Saturday, October 06, 2007

Call Letters from Home

Border Radio (1987)
directed by Allison Anders, Dean Lent, & Kurt Voss
rating: 4 out of 5 cravats
on DVD from Netflix

Border Radio begins like a low-budget crime caper, and ten minutes were enough for me to decide to do something else that morning. I began again another day with the expectation of just getting through. Time is all Border Radio needs. A true ensemble picture, it revels in its ever-widening circle of musician cast members, who come and go with an amateur's uneasiness diffused by a comfort in the familiar: the clubs they play, the houses where they live, the people they see on Friday nights. Instead of crowding the threadbare narrative, the cast hangs on the line like Sunday on a fishing pole.

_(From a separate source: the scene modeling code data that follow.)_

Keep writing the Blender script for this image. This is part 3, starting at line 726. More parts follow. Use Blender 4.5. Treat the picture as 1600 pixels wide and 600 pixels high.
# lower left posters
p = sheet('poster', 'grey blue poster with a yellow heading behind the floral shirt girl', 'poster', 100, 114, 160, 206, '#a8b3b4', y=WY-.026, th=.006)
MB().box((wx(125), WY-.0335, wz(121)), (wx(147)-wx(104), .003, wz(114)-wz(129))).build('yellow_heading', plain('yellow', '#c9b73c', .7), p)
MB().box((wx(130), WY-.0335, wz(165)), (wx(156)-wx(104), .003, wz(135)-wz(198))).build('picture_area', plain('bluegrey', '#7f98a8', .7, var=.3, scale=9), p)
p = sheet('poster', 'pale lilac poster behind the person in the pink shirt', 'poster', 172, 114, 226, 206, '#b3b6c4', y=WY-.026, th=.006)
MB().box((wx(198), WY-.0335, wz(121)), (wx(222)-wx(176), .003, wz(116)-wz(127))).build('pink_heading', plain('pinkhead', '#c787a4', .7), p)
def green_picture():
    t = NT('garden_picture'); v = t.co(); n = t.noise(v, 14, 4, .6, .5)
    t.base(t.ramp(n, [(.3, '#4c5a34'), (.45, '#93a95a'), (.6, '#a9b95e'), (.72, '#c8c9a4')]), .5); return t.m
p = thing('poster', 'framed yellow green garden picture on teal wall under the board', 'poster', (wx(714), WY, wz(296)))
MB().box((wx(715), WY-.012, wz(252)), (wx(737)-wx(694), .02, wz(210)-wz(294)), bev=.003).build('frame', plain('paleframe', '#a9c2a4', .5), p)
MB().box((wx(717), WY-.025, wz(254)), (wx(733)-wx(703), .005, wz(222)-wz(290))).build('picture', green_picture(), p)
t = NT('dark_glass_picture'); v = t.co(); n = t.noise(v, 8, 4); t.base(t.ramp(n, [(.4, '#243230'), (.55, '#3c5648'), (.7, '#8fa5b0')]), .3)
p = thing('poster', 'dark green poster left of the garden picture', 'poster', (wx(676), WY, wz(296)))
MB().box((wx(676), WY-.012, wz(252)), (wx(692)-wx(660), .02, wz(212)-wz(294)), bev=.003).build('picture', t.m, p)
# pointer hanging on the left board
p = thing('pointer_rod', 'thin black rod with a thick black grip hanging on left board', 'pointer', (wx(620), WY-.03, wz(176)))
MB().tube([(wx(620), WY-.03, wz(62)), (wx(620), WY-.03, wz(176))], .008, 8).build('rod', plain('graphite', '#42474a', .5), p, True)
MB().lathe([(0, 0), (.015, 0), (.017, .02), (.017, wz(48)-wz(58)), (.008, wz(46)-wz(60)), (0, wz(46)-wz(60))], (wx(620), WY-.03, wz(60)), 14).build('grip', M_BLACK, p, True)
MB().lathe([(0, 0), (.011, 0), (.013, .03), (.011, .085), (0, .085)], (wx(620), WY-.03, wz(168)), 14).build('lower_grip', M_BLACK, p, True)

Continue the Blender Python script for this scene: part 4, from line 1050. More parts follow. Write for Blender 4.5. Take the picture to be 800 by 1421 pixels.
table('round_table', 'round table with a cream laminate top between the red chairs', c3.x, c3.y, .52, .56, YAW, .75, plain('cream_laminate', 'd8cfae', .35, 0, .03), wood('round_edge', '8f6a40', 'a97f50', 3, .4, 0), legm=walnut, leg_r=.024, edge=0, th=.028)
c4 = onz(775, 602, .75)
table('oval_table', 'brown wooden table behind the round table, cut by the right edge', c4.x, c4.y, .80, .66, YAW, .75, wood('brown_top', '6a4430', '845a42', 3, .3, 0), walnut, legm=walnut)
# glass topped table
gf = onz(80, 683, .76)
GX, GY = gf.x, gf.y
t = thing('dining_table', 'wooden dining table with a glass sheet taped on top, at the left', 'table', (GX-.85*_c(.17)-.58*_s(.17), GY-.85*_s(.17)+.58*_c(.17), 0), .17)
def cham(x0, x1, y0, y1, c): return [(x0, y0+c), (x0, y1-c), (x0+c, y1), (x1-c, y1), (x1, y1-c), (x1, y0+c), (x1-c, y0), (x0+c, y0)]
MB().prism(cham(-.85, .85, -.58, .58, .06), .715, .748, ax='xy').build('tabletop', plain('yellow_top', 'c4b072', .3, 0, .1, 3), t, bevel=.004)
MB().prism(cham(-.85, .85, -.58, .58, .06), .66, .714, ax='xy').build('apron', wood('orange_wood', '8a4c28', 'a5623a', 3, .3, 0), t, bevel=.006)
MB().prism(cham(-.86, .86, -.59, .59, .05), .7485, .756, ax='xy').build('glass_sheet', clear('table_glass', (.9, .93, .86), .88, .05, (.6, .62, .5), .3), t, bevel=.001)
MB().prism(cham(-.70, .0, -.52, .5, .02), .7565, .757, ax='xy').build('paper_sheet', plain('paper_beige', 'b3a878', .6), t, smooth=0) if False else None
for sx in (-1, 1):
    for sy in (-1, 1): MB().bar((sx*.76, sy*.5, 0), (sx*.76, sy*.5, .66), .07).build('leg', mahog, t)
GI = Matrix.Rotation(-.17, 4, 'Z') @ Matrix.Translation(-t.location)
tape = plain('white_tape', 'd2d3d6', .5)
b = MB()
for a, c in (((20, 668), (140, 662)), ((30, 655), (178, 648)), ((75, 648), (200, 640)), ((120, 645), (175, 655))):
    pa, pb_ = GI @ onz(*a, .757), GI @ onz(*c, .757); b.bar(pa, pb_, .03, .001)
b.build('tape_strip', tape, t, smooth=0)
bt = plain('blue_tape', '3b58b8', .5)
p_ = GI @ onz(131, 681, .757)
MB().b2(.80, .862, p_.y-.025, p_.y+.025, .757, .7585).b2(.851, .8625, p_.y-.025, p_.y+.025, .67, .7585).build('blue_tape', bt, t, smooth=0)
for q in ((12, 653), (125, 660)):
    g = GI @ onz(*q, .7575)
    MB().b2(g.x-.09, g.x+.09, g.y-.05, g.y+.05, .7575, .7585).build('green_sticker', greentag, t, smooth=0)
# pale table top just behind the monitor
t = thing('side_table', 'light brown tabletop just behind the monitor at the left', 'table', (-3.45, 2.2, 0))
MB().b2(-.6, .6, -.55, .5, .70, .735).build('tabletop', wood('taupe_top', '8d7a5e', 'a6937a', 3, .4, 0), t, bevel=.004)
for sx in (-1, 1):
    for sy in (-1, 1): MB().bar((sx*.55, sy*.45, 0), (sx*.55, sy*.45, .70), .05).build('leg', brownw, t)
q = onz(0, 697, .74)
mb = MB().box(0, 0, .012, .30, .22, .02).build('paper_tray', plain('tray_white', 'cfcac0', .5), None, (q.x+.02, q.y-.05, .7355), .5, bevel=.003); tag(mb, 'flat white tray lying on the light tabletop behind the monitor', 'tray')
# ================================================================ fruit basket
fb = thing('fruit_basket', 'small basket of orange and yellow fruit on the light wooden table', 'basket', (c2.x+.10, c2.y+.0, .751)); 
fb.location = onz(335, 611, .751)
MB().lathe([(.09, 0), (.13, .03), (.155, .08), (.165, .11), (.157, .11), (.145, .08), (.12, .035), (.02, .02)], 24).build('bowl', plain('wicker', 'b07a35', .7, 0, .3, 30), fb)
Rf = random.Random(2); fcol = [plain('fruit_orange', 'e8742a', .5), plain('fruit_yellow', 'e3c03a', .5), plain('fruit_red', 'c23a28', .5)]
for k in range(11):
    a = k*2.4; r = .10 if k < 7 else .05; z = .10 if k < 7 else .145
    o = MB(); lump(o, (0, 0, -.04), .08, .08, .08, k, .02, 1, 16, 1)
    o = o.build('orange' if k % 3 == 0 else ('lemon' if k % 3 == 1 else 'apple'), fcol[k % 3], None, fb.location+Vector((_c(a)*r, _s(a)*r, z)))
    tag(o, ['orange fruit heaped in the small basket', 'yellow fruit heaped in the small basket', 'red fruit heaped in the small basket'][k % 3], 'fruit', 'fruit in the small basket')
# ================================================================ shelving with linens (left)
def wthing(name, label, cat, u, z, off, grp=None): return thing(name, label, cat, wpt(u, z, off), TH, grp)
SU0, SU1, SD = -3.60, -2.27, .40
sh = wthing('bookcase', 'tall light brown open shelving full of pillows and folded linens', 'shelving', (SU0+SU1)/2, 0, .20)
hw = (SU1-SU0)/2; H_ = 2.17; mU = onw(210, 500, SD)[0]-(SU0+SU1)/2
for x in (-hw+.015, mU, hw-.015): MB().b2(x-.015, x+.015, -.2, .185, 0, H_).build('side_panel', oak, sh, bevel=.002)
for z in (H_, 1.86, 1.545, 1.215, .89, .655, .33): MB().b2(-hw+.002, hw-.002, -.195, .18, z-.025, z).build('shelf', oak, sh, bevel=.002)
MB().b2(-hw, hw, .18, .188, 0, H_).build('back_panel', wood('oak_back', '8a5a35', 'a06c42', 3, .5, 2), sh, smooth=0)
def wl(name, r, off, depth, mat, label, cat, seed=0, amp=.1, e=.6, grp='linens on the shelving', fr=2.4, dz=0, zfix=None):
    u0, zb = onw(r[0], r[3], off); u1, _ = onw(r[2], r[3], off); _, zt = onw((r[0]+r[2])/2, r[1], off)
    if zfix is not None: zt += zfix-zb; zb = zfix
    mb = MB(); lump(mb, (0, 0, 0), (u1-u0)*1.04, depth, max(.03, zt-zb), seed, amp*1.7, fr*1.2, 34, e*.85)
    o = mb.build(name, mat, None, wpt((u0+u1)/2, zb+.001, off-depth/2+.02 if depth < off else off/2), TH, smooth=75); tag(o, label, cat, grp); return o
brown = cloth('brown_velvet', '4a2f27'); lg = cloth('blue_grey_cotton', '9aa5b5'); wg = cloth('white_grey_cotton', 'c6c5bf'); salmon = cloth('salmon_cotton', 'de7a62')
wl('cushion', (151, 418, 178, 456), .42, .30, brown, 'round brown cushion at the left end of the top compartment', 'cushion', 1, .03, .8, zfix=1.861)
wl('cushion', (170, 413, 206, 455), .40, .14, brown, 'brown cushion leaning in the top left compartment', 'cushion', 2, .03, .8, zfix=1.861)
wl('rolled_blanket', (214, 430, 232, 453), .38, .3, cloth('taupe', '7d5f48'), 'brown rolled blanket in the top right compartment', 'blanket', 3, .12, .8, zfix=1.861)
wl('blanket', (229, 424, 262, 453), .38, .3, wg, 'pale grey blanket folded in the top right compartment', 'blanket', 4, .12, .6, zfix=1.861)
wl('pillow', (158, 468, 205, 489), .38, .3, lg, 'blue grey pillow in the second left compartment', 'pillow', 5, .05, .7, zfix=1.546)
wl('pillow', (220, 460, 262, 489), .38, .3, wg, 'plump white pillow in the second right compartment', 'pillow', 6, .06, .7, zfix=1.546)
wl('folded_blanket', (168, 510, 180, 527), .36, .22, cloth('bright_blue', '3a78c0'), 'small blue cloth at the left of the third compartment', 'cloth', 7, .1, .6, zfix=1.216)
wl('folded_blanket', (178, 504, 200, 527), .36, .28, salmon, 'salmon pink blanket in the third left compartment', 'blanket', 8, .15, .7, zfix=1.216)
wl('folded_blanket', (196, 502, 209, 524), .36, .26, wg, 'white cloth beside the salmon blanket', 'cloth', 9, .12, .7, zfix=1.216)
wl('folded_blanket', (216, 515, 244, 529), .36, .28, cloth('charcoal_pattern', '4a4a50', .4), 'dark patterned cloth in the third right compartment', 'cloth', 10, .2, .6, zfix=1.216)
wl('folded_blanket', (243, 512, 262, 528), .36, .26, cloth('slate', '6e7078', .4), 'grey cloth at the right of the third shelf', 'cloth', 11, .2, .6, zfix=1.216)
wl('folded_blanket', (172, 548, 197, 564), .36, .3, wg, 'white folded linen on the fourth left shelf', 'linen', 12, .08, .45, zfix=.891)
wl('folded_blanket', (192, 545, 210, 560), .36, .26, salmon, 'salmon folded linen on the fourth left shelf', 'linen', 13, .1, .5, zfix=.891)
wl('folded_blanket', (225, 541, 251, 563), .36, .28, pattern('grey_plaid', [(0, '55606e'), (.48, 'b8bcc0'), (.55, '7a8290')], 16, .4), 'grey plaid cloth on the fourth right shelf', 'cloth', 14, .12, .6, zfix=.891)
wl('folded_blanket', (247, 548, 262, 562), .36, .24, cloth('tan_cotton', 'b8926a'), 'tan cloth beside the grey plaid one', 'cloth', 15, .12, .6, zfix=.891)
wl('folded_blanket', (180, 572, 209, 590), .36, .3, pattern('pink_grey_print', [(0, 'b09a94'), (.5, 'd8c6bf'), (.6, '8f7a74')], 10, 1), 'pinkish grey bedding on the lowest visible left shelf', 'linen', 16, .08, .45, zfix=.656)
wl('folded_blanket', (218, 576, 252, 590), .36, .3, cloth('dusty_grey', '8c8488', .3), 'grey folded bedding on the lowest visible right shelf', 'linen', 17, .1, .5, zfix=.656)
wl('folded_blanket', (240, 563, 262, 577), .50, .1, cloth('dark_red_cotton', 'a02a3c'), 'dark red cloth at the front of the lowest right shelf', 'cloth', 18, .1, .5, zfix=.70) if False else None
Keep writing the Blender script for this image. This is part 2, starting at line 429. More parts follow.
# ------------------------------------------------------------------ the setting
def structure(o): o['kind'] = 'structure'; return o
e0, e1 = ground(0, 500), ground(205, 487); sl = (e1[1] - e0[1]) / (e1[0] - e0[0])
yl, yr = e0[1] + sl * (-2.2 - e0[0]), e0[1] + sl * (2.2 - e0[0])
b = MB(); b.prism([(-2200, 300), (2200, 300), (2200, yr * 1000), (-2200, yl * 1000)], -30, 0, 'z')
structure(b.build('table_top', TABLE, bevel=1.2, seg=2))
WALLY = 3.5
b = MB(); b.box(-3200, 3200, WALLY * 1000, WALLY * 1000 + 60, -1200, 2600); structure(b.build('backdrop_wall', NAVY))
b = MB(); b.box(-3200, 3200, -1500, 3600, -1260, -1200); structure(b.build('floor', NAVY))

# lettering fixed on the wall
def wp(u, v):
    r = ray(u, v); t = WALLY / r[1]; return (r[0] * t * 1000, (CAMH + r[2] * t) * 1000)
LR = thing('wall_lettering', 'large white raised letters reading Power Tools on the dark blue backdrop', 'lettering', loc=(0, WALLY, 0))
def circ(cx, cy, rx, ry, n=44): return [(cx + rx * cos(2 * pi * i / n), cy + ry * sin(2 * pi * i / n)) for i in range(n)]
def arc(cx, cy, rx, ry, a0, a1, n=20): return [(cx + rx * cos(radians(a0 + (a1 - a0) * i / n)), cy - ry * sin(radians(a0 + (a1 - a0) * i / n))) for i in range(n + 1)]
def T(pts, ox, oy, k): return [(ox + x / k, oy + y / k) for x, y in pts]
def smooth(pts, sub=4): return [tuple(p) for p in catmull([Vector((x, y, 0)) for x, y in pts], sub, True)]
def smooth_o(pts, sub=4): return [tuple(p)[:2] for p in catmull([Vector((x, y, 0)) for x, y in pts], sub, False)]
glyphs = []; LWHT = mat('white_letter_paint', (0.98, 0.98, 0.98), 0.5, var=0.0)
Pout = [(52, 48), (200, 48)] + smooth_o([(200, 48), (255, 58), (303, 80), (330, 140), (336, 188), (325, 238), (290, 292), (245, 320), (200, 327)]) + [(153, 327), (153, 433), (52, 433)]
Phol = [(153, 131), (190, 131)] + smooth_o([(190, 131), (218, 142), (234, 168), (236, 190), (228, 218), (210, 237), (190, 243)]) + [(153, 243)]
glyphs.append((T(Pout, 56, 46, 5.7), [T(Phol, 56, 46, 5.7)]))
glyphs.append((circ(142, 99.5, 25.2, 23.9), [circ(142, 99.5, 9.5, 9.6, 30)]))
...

The four years it took three directors to complete Border Radio ratchet down the opening rush to studies of ambient sounds in Echo Park, the cadence and faces of conversations, and the refraction of light on surf, on sand, on the white walls of cozy LA bungalows. At some point, Anders, Lent, and Voss became more interested in their own milieu than the movie. They sacrificed a better film, but instead of a bargain basement rental, Border Radio became exactly what it was: friends and a life they were proud of - enough to share - and something special in ways only the unconsciously personal can be.